教皇ベネディクト十六世の2006年11月19日の「お告げの祈り」のことば 「祈る人のための日」について

教皇ベネディクト十六世は、11月19日(日)正午に、教皇公邸書斎の窓から、サンピエトロ広場に集まった信者とともに「お告げの祈り」を行いました。以下は、祈りの前に教皇が述べたことばの全文の翻訳です(原文はイタリア語)。


親愛なる兄弟姉妹の皆様。
 明後日の11月21日、至聖なるマリアの神殿への奉献を記念する日に、わたしたちは「祈る人のための日」を行います。「祈る人のための日」は、禁域の中で生活する修道共同体のことを思い起こすためにささげられた日です。この日は、隠世修道院や隠修所で、祈りと沈黙と隠世のうちに、自らを完全に神にささげる多くの人びとを与えてくださったことを、主に感謝するためのまことによい機会です。
 多くの切迫した貧困や欠乏の状況に対処しなければならない現代にあって、このような人びとが存在することの意味と価値を問う人がいます。なぜこの人びとは、自分自身を修道院の塀の中に永久に「閉じ込め」、自分の能力や経験を他の人のために用いることをしないのでしょうか。人類を苦しめ続けている多くの具体的な問題の解決のために、この人びとの祈りは役に立つのでしょうか。
 にもかかわらず、現代も、実際に多くの人が、専門の仕事を、それもしばしば有望な仕事をやめて、禁域内の修道院の厳しい規則を受け入れることによって、友人や知人をしばしば驚かせています。何がこの人びとを、このような献身へと導くのでしょうか。

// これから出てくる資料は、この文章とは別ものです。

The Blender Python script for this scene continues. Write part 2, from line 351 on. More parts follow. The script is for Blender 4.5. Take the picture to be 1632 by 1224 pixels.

それは、彼らが、福音が教えているように、天の国は、まことにすべてのものを捨て去る価値のある「宝」であることを理解したからにほかなりません(マタイ13・44参照)。
 実際、これらの兄弟姉妹は、時には激変する日々の生活のただ中で、神が揺らぐことのない唯一の支えであり、忠実さと愛の堅固な岩であることを、沈黙のうちにあかしします。有名な霊的指導者であるアビラの聖テレジアは、その有名な著作の中で「すべては過ぎ去ります。しかし、神は変わることがありません」(Todo se pasa, Dios no se muda)と述べています。多くの人が、大都会での日々の仕事を離れ、沈黙と瞑想を行うのにふさわしい場を求めることが必要だと感じています。ですから、観想生活のための隠世修道院は、地上を旅する人びとが霊の泉に着いて、旅の渇きをいやすことのできる「オアシス」となるのです。
 隠世修道院は、一見すると無用のものに見えますが、むしろ逆に、なくてはならないものです。それは都会の緑の「肺」のようなものだからです。それは、そこを訪れることのない人、さらにはその存在すら知らない人も含めたすべての人に恩恵を与えます。
 親愛なる兄弟姉妹の皆様。摂理によって、男子・女子の禁域の共同体が存在することを望まれた主に感謝しようではありませんか。この共同体が、わたしたちの霊的また物質的な支えを欠くことがありませんように。それは、彼らが、キリストの再臨を熱心に待ち望む心を教会の中で生き生きと保つという使命を果たせるためです。このことのためにマリアの執り成しを願い求めましょう。わたしたちは神殿への奉献を記念しながら、教会の母また模範であるマリアを仰ぎ見ます。マリアはご自身の内に、処女性への召命と結婚への召命、観想生活への召命と活動生活への召命という、二つの召命を一つにまとめられたからです。